Дао вечно и безымянно. Хотя оно ничтожно, но никто в мире не может его подчинить себе. Если знать и государи могут его соблюдать, то все существа сами становятся спокойными. Тогда небо и земля сливаются в гармонии, наступают счастье и благополучие, а народ без приказания успокаивается.
При установлении порядка появились имена. Поскольку возникли имена, нужно знать предел [их употребления]. Знание предела позволяет избавиться от опасности.
Когда дао находится в мире, [всё сущее вливается в него], подобно тому, как горные ручьи текут к рекам и морям.
* * *
Первый вывод из фразы: «оно ничтожно, но никто в мире не может подчинить его себе» такой – пока тебя не замечают, никто себе тебя не подчинит. О втором выводе мы уже говорили – сама идея подчинения себе того, что является источником существования мира и людей, – бессмысленна. Во взаимодействии с источником ты начнёшь обретать его свойства, но условием для этого становится освобождение от желаний и, как следствие, – естественный аскетизм и спокойствие жизни.

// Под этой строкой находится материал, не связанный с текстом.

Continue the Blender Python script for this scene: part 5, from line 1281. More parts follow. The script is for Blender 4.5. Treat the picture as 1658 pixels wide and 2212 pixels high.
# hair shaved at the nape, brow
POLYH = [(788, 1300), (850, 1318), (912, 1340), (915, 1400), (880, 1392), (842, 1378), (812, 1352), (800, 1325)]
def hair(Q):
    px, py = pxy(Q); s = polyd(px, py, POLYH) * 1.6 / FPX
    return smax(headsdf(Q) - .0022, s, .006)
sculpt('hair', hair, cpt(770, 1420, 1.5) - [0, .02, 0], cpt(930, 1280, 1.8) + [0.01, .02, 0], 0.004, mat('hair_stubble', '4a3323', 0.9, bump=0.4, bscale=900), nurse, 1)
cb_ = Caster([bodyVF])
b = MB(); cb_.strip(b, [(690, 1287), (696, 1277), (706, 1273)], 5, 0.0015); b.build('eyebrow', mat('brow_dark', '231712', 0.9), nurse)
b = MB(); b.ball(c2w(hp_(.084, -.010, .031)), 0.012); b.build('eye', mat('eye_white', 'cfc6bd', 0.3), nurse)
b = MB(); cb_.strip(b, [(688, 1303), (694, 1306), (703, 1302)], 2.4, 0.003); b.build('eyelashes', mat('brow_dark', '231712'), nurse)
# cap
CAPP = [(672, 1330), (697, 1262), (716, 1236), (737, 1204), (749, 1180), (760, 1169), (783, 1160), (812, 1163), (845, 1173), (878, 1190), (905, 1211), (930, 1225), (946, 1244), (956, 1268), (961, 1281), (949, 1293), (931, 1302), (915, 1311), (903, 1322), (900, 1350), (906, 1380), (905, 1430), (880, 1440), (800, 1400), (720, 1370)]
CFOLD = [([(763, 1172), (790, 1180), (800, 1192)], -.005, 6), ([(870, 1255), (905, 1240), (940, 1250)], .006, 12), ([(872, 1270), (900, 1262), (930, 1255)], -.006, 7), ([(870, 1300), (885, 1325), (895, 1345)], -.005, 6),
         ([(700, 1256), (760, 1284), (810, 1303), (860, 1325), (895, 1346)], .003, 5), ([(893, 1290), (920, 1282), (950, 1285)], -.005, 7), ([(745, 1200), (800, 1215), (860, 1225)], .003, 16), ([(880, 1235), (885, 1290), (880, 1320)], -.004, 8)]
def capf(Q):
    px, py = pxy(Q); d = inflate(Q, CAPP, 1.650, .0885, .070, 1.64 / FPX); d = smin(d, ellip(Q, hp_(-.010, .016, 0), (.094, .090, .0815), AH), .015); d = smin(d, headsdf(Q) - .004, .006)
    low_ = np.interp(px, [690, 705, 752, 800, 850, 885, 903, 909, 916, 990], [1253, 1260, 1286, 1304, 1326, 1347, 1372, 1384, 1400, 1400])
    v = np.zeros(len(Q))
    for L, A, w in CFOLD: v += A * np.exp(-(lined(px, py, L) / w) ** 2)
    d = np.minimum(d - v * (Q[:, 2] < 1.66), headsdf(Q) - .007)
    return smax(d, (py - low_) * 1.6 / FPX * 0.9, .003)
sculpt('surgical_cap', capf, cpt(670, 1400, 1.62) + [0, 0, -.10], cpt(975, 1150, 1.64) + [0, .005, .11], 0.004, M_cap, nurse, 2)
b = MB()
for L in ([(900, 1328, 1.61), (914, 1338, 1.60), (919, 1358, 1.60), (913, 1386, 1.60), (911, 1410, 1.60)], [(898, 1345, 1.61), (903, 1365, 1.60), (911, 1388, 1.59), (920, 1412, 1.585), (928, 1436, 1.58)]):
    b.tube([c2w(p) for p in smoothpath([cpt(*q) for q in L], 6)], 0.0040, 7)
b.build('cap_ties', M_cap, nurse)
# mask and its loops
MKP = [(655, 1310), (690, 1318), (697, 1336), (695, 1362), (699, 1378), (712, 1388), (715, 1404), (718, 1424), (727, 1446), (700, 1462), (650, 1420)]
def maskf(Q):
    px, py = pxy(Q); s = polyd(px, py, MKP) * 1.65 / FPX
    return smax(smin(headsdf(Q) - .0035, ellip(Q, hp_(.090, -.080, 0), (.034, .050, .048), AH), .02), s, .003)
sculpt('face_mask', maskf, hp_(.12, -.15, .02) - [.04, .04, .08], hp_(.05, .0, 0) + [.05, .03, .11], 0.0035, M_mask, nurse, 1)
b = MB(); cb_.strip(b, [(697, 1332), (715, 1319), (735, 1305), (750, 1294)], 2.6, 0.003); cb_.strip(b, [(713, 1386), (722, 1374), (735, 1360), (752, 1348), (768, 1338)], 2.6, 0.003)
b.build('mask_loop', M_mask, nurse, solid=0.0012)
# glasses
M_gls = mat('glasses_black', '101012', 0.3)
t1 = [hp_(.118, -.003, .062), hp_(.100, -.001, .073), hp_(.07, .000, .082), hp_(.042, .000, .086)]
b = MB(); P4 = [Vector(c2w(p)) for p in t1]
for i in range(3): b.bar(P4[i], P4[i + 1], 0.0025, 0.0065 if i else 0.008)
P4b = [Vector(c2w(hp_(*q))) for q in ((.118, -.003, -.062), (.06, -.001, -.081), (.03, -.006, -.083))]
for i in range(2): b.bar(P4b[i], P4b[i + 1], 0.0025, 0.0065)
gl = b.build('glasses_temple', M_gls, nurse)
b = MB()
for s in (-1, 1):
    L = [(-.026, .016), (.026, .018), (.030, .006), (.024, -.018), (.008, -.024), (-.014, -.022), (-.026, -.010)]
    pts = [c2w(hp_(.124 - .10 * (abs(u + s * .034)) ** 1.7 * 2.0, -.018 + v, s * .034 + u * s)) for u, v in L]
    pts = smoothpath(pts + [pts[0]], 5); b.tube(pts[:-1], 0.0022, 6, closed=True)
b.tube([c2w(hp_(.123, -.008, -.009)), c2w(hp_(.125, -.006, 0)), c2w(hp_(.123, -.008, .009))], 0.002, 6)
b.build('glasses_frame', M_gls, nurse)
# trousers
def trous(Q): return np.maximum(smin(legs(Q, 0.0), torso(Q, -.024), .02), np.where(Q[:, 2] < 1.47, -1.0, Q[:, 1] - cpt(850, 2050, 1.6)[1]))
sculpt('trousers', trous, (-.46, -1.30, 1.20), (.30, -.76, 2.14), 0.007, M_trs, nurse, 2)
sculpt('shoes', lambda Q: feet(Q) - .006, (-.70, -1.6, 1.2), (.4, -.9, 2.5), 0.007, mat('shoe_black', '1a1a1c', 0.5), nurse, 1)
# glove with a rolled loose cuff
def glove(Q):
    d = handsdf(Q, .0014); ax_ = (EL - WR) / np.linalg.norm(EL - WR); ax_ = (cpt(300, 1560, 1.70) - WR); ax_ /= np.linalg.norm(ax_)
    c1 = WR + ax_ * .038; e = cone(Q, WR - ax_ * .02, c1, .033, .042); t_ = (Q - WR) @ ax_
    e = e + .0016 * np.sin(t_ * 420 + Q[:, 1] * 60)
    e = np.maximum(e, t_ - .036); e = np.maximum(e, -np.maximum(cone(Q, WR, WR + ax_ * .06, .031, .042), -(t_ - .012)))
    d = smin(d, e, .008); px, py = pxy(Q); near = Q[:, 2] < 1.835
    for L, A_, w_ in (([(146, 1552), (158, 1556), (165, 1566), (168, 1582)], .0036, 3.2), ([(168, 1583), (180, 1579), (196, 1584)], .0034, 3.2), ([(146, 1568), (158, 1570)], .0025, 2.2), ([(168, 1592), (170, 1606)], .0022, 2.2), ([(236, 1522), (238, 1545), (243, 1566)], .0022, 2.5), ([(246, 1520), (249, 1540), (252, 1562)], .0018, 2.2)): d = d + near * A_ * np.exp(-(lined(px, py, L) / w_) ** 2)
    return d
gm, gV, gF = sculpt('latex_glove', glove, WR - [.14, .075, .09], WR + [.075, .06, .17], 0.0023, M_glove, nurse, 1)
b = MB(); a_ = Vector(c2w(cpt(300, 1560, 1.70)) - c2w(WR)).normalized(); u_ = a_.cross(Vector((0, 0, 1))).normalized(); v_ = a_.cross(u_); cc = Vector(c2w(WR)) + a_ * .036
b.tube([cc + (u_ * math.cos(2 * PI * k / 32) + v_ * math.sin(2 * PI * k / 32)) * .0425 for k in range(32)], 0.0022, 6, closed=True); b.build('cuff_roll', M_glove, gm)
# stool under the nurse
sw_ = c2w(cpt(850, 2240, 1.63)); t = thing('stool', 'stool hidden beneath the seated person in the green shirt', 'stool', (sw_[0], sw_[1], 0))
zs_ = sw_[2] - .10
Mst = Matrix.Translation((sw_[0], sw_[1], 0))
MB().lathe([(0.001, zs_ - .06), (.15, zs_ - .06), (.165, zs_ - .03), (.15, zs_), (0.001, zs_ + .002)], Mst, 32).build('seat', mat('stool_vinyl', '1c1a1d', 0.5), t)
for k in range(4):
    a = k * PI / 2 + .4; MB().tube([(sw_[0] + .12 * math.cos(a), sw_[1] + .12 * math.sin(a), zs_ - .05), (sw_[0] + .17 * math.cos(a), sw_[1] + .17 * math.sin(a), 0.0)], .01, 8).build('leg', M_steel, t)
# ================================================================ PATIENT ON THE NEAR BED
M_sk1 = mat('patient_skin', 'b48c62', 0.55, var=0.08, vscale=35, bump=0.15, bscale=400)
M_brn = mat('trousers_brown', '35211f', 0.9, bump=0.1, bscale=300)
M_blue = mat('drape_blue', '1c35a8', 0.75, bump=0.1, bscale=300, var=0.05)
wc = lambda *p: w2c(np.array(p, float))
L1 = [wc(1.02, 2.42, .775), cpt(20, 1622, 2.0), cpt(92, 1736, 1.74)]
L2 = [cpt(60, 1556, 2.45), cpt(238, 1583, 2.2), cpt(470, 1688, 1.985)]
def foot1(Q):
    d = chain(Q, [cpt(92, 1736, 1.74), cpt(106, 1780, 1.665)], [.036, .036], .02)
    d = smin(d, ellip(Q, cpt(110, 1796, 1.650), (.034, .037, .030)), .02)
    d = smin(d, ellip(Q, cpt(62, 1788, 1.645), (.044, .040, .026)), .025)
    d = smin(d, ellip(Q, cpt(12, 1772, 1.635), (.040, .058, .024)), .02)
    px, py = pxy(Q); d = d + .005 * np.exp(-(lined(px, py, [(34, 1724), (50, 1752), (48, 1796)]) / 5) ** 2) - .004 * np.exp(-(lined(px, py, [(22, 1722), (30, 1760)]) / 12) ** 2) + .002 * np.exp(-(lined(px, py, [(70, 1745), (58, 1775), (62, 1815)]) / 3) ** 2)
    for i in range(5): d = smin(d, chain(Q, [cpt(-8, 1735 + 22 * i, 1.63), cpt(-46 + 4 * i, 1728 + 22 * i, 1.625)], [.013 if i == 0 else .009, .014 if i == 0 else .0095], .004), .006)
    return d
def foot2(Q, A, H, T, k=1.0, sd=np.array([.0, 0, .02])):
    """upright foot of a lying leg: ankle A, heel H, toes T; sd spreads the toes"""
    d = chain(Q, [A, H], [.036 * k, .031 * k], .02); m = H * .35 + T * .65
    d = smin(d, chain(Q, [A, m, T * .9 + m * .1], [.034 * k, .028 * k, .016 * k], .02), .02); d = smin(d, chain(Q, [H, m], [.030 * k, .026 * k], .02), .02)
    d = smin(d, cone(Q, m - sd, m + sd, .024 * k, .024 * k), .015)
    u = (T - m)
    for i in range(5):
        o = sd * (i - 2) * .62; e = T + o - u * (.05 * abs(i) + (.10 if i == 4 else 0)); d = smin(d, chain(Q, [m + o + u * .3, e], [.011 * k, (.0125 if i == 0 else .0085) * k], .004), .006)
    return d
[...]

Чем беспокойнее правитель, затеивающий реформы, великие стройки и тому подобные проекты, требующие нового налогообложения и дешёвой рабочей силы, тем беспокойнее делается жизнь народа. Когда правитель хочет расширить границы своего правления, начинаются войны, и о спокойствии приходится забыть. Если же государь не озабочен накапливанием богатств и скромен в желаниях, то жизнь народа становится спокойной сама собой.
«При установлении порядка появились имена»; по одной из версий творения имена вещам давал Адам, впрочем, учитывая, что к тому моменту он был первым и единственным человеком, больше давать имена было некому. В чём опасность чрезмерного умножения имён? В том, что исходный порядок окажется нарушенным. Как может быть увеличено количество имён, если количество вещей не увеличилось? Нужно создать умственные категории, как бы описывающие реальность, но находящие в ней вещи, которых нигде кроме ума рассуждающего не существует. Весь язык философии состоит из таких вещей. Любая чрезмерность нарушает порядок, внося в него хаос. Ян Хин Шун полагал, что в абзаце про предел употребления имён Лао Цзы призывал не плодить человеческие законы. И в самом деле, избыток законов – уголовных и административных – неизбежно ведёт к увеличению преступлений, поскольку появляется то, что можно нарушить.
Сочиняя свою книгу, Лао Цзы не мог видеть достигнутого нами научно-технического прогресса, умножившего количество невиданных ранее вещей с такими же неслыханными прежде именами. Исходный порядок, безусловно, уже нарушен; обмирщение людей стало повсеместным, а уж о хаосе мировых войн прошлого столетия я вообще молчу. Зная законы существования и развития Творения, можно предсказать многое.
Интересно, что финальная фраза этой главы имеет противоположные смыслы в первой и финальной версиях перевода. В первом варианте: «Дао, находясь в мире, похоже на горные ручьи, которые текут к рекам и морям». Здесь перед нами предстаёт картина питания Творения разнообразными энергиями, исходящими от Творца, поскольку дао прямо в мире действовать не может и ему нужны посредники. Мистики взаимодействуют с дао напрямую, но они, в итоге, тоже превращаются в его посредников и носителей.
Творение осуществляется по нисходящей – от Творца к мириадам миров и вещей; поддержание Творения происходит также по нисходящей, и всё живое насыщается жизненной силой, приходящей от Источника всего. Поэтому образ горных ручьёв, вода которых сбегает с вершин в самые глубокие долины, здесь очень уместен.
Финальный вариант перевода предлагает нам другую картину: теперь уже дао лежит в долине, а всё сущее, вливаясь в него, исчезает. Может быть, так и будет выглядеть окончательный и бесповоротный конец света, но, скорее всего, Ян Хин Шун немного перестарался с додумыванием того, что имел в виду Лао Цзы. Как бы то ни было, обе версии имеют право на существование и не противоречат тому, что мы успели узнать о дао и дэ. Наплодим слишком много имён и вольёмся в дао, почему бы и нет?